I.i.9 (230,3) [stays me here at home, unkept] [W: Stys] Sties is better than stays, and more likely to be Shakespeare’s.
I.i.19 (230,4) [his countenance seems to take from me] [W: discountenance] There is no need of change, a countenance is either good or bad.
I.i.33 (231,5) [be better employ’d, and be nought a while] Warburton explained [“be nought a while” as “a mischief on you”] If be nought a while has the signification here given it, the reading may certainly stand; but till I learned its meaning from this note, I read,
Be better employed, and be naught a while.
In the same sense as we say, it is better to do mischief, than to do nothing.

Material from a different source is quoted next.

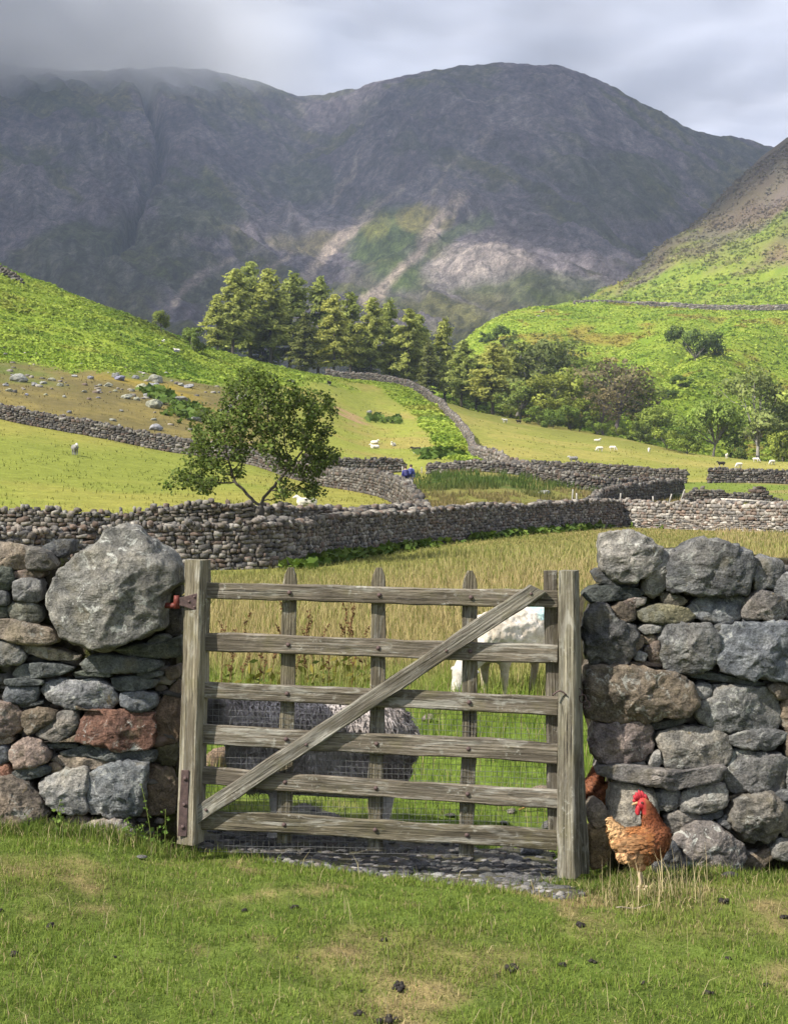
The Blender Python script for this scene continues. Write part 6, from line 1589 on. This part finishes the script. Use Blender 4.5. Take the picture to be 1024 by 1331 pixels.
def fronds(name, x, y, size, col, rng, label, per=5, lift=.45, flat=.55):
    n = len(x); z = gz(x, y)
    s = np.repeat(size, per); m_ = n*per
    P = np.stack([np.repeat(x, per) + rng.normal(0, .4, m_)*s, np.repeat(y, per) + rng.normal(0, .4, m_)*s, np.repeat(z, per) + rng.uniform(.1, 1, m_)*s*lift*1.6], -1)
    V, Q = cards(P, s*rng.uniform(.5, 1.0, m_), rng, flat=flat, aspect=1.7)
    cc = np.repeat(col, per, 0)*rng.uniform(.85, 1.15, (m_, 1))
    e_ = .02*np.maximum(y, 20); gx = (gz(x+e_, y)-gz(x-e_, y))/(2*e_); gy = (gz(x, y+e_)-gz(x, y-e_))/(2*e_)
    D = np.repeat(np.stack([-gx, -gy, np.ones(n)], -1), per, 0) + rng.normal(0, .38, (m_, 3))
    ob = obj(name, leafy_mesh(name, V, Q, np.repeat(np.clip(cc, 0, 1), 4, 0), D), BRK); tag(ob, label, kind='stuff')
def bracken_at(u0, u1, d0, d1, n, seed, size, label):
    rng = np.random.default_rng(seed)
    d = d0*np.exp(rng.uniform(0, 1, n)*math.log(d1/d0)); u = rng.uniform(u0, u1, n); x = (u-512)/F*d
    lump = fbm(x/3.2, d/3.2, o=3, seed=seed+1); lump2 = fbm(x/11, d/11, o=3, seed=seed+2)
    k = (rng.uniform(0, 1, n) < bracken_mask(u, d)) & (lump > -.55)
    x, d, u, lump, lump2 = x[k], d[k], u[k], lump[k], lump2[k]
    c = lerp(C(.15,.235,.018), C(.32,.39,.055), np.clip(.5 + .7*lump + .5*lump2 + rng.normal(0, .15, len(x)), 0, 1))
    n3 = fbm(x/40, d/40, o=3, seed=23); n1 = fbm(x/9, d/9, o=4, seed=21)
    c = lerp(c, C(.26,.17,.045), sstep(.3, .6, n3*.8 + n1*.6)*np.where(u > 640, .7, .35))
    c = lerp(c, c*np.array([.62, .72, .7]), sstep(.1, .5, fbm(x/18, d/18, o=3, seed=98)))
    fronds('bracken', x, d, size*(.7 + .9*sstep(-.3, .5, lump))*rng.uniform(.7, 1.3, len(x)), c, rng, label, 3, .4, .88)
bracken_at(-120, 565, 165, 285, 52000, 61, .29, 'bright green bracken on the left hill')
bracken_at(540, 700, 110, 272, 16000, 62, .30, 'bracken strip beside the climbing wall')
bracken_at(570, 1120, 255, 640, 70000, 63, .46, 'bracken and ferns over the right hill')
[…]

I.i.59 (233,7) [I am no villain] The word villain is used by the elder brother, in its present meaning, for a worthless, wicked, or bloody man; by Orlando in its original signification, for a fellow of base extraction.
I.ii.34 (237,9) [mock the good housewife Fortune from her wheel] The wheel of Fortune is not the wheel of a housewife. Shakespeare has confounded Fortune, whose wheel only figures uncertainty and vicissitude, with the Destiny that spins the thread of life, though indeed not with a wheel.
I.ii.87 (239,1)
[Clo. One, that old Frederick your father loves. Cel. My father’s love is enough to honour him]
[T. invoking the Dramatis Personae: Celia] Mr. Theobald seems not to know that the Dramatis Personae were first enumerated by Rowe.
I.ii.95 (239,2) [since the little wit that fools have, was silenc’d] Shakespeare probably alludes to the use of fools or jesters, who for some ages had been allowed in all courts an unbridled liberty of censure and mockery, and about this time began to be less tolerated.